What tools, accessories, and equipment will be helpful? Could be anything from breadboards to jumper wire, soldering iron, oscilloscope, audio interfaces, midi equipment, speakers, tools, cutters, crimpers, any speciality cables, etc, etc
I really jumped into this hastily. Looks like one needs to get, at the least, a Raspberry Pi. Which one? is 4 okay? I’m still looking around for info on the website and github.
Heya, answering from my phone so excuse any typos. I would go for a Pi 3 b+. I am not sure if the sdk works with pi 4 yet. Also check out the mutable instruments breadboard friends. There are a few places that sell them in kit form. Very handy.
For the time being we support only the RPi 3B / B+, the RPi 4 will be supported early next year, sooner is unlikely.
You do not strictly need to be comfortable with electronics to use the board, you can make a user interface for your system by remote-controlling our Sushi headless-DAW over Open Sound Control and/or gRPC. The UI could be on a touch-screen tablet, or PC/Mac, for example made using Lemur, TouchOSC, or Open Stage Control.
You can connect the Raspberry Pi to your computer with the Ethernet cable. If you want to connect potentiometers or buttons with a breadboard you will need male to male jumpers.

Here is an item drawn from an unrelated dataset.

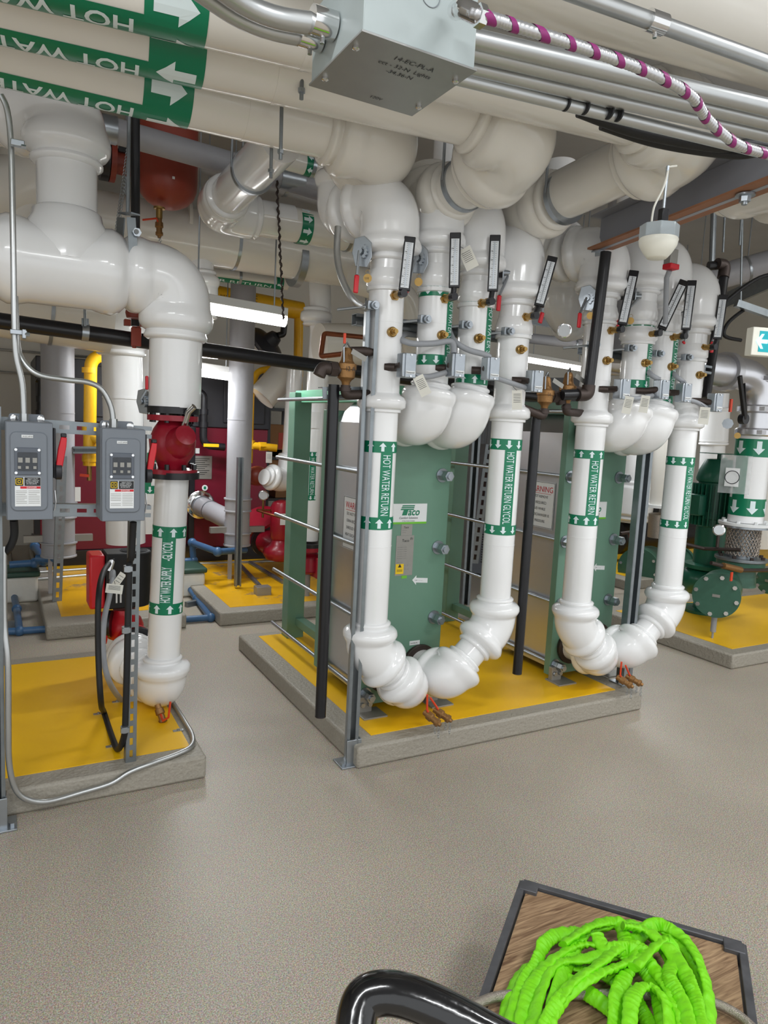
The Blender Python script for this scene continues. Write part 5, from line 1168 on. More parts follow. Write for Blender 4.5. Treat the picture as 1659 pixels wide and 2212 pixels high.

There’s a tweak you’ll need to make to the sd card to allow the keyboard USB to work.
Per another post:
You’ll have to edit the file /boot/cmdline.txt and remove the part that says dwc_otg.speed=1. This will break some MIDI USB devices, it is an issue on the RPi 3 single-board computer which only has an OTG USB controller.
Hi @Dauq,
the tweak was only in the preview image for beta testers.
Next release will have the default switched back to USB 2.0 for this reason. Unfortunately, with the USB controller set at 2.0 speed, most USB MIDI devices will have issues due to drop packets.
This is an issue purely on the Raspberry Pi 3 Single Board Computer, which only has the USB controller in OTG mode. See also this discussion on Raspberry Pi forums.
So, for the next release, you’ll have to change the parameter if you want to use USB MIDI devices. We have UART MIDI available on the Elk Pi, too.